Uma executiva que deixou uma posição de diretora de diversidade neste ano e prefere não se identificar afirma ter sentido falta de medidas de inclusão na última organização em que trabalhou. “Fui contratada com mil promessas de que diversidade estava na agenda da empresa, mas logo comecei a entender que o jeito da companhia lidar com a questão era raso”, diz.
Segundo ela, a diversidade traz olhares diferentes sobre resultados, ideias e desenvolvimento. Quando você leva mulheres ou negras para um ambiente homogêneo, completa a executiva, elas questionam o modo que as coisas precisam ser entregues. A presença de uma mulher negra em níveis muito altos incomoda, porque ela traz um olhar com o qual não se estava acostumado, acrescenta.
A executiva também afirma que, apesar de as empresas terem feito um enorme movimento para contratar pessoas diversas, sobretudo depois do assassinato de George Floyd, elas têm lidado com a questão sem fazer uma transformação organizacional. “As mulheres estão se espremendo para ocupar os cargos. Eu me sentia limitada e subestimada. Estava passando a questionar minha performance. Começaram a cobrar muito, mas, na outra ponta, não me deram recursos para entregar. Tenho visto várias mulheres passando por isso.”
Demanda por flexibilidade
Outra medida apontada como importante para reduzir os pedidos de demissão das executivas é a adoção de maior flexibilidade. Isso porque, como costumam ser sobrecarregadas com os cuidados da casa, as mulheres acabam precisando de uma rotina mais maleável no trabalho para conseguir conciliar as rotinas.
De acordo com o levantamento da McKinsey e da Lean In, 49% das mulheres líderes dizem que a flexibilidade é uma das três principais coisas que consideram ao decidir entrar ou permanecer em uma empresa. Entre os homens, são 34%.
Um estudo da Deloitte também aponta que a falta de flexibilidade no trabalho é o principal motivo para as mulheres quererem deixar uma organização, com 30%. A falta de equilíbrio entre trabalho e vida pessoal aparece em segundo lugar, com 19%.
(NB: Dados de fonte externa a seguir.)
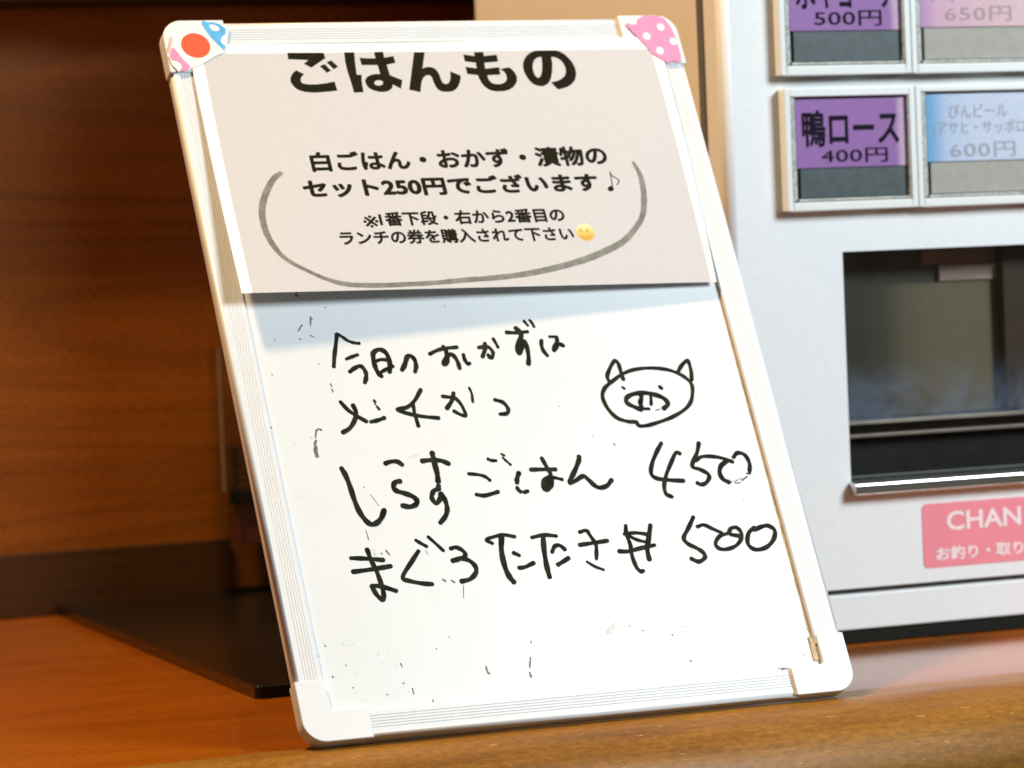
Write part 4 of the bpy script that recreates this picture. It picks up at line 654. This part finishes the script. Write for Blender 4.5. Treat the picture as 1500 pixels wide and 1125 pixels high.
# outlet; olive, pink and bright plates stand in for reflections in its window
bm = bmesh.new()
YB = YF + 0.038
box(bm, WX0 - 0.004, WX1 + 0.004, YB, YB + 0.003, WZ0 - 0.006, WZ1 + 0.004, 0)
box(bm, WX0 - 0.004, WX1 + 0.004, 0.2531, YB, WZ1 + 0.0005, WZ1 + 0.004, 0)
box(bm, WX0 - 0.004, WX1 + 0.004, 0.2531, YB, WZ0 - 0.006, WZ0 - 0.0005, 0)
tmobj("outlet_recess", bm, "steel_dark")
bm = bmesh.new()
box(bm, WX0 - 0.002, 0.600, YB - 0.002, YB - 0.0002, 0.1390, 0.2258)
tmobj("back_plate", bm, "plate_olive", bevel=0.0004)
bm = bmesh.new()
box(bm, 0.5320, 0.600, YB - 0.0025, YB - 0.0002, 0.2376, 0.2490)
tmobj("pink_label", bm, "plate_pink", bevel=0.0003)
bm = bmesh.new()
box(bm, 0.5440, 0.600, YB - 0.004, YB - 0.0002, 0.2262, 0.2372)
tmobj("brushed_strip", bm, "plate_bright", bevel=0.001)
bm = bmesh.new()
box(bm, 0.5875, 0.6960, YB - 0.012, YB - 0.0026, 0.1400, 0.2490)
tmobj("side_pillar", bm, "pillar_brown", bevel=0.001)
bm = bmesh.new()
box(bm, WX0 - 0.003, 0.703, YB - 0.014, YB - 0.0003, 0.1352, 0.1378)
tmobj("steel_ledge", bm, "ledge_steel", bevel=0.0008)
bm = bmesh.new()
box(bm, WX0 - 0.003, 0.703, YB - 0.016, YB - 0.0003, 0.1265, 0.1292)
tmobj("steel_ledge", bm, "ledge_brown", bevel=0.0010)
bm = bmesh.new()
box(bm, WX0 - 0.003, 0.703, YB - 0.006, YB - 0.0003, 0.0945, 0.1262)
tmobj("trough_back", bm, "trough_black")
bm = bmesh.new()
box(bm, WX0 - 0.003, 0.703, YB - 0.028, YB - 0.0165, 0.0960, 0.1045)
tmobj("tray", bm, "trough_black", bevel=0.003, seg=3)
# glossy see-through flap with a bluish reflection painted on it
mt, nt, b = new_mat("scuffed_flap")
nt.nodes.remove(b)
outn = [n for n in nt.nodes if n.type == "OUTPUT_MATERIAL"][0]
tr = node(nt, "ShaderNodeBsdfTransparent")
tr.inputs[0].default_value = (0.95, 0.95, 0.93, 1)
df = node(nt, "ShaderNodeBsdfDiffuse")
df.inputs[0].default_value = (0.26, 0.36, 0.52, 1)
gl = node(nt, "ShaderNodeBsdfGlossy")
gl.inputs["Roughness"].default_value = 0.08
fr = node(nt, "ShaderNodeFresnel")
sc1 = noise(nt, 22, 6, 0.7, (1.0, 1, 0.75), dist=0.4)
tc = node(nt, "ShaderNodeTexCoord")
sx = node(nt, "ShaderNodeSeparateXYZ")
nt.links.new(tc.outputs["Object"], sx.inputs[0])
band = node(nt, "ShaderNodeMapRange", interpolation_type="SMOOTHSTEP")   # painted bluish reflection, kept to the lower part of the flap
band.inputs[1].default_value = 0.182 - 0.0038
band.inputs[2].default_value = 0.146 - 0.0038
nt.links.new(sx.outputs[2], band.inputs[0])
sr = ramp(nt, sc1, [(0.34, (0.02, 0.02, 0.02)), (0.74, (0.32, 0.32, 0.32))])
mu = node(nt, "ShaderNodeMath", operation="MULTIPLY")
nt.links.new(sr, mu.inputs[0])
nt.links.new(band.outputs[0], mu.inputs[1])
m1 = node(nt, "ShaderNodeMixShader")
nt.links.new(mu.outputs[0], m1.inputs[0])
nt.links.new(tr.outputs[0], m1.inputs[1])
nt.links.new(df.outputs[0], m1.inputs[2])
m2 = node(nt, "ShaderNodeMixShader")
nt.links.new(fr.outputs[0], m2.inputs[0])
nt.links.new(m1.outputs[0], m2.inputs[1])
nt.links.new(gl.outputs[0], m2.inputs[2])
nt.links.new(m2.outputs[0], outn.inputs[0])
M["scuffed_flap"] = mt
bm = bmesh.new()
box(bm, WX0 + 0.0008, WX1 - 0.0008, YF + 0.012, YF + 0.0132, 0.1385, WZ1 - 0.0008)
tmobj("outlet_flap", bm, "scuffed_flap")
bm = bmesh.new()   # bright bent steel lip
lipx0, lipx1 = 0.4520, 0.7020
prism(bm, [(YF - 0.0085, 0.0995), (YF - 0.0095, 0.0985), (YF - 0.0095, 0.0918), (YF - 0.0003, 0.0918), (YF - 0.0003, 0.0968), (YF + 0.009, 0.0972), (YF + 0.009, 0.0990), (YF - 0.0003, 0.1003)],
      lambda p: (lipx0, p[0], p[1]), lambda p: (lipx1, p[0], p[1]))
tmobj("outlet_lip", bm, "chrome", bevel=0.0008)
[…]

“Mulheres líderes querem uma cultura de trabalho melhor. As mulheres líderes têm uma probabilidade significativamente maior do que os homens de deixar seus empregos ou porque desejam mais flexibilidade ou porque desejam trabalhar para uma empresa mais comprometida com bem-estar, diversidade, equidade e inclusão dos funcionários”, diz o relatório da McKinsey e da Lean In.
O documento aponta também que, se as empresas não mudarem sua postura, podem ter problemas no futuro. Isso porque as mulheres da próxima geração tendem a ser mais exigentes.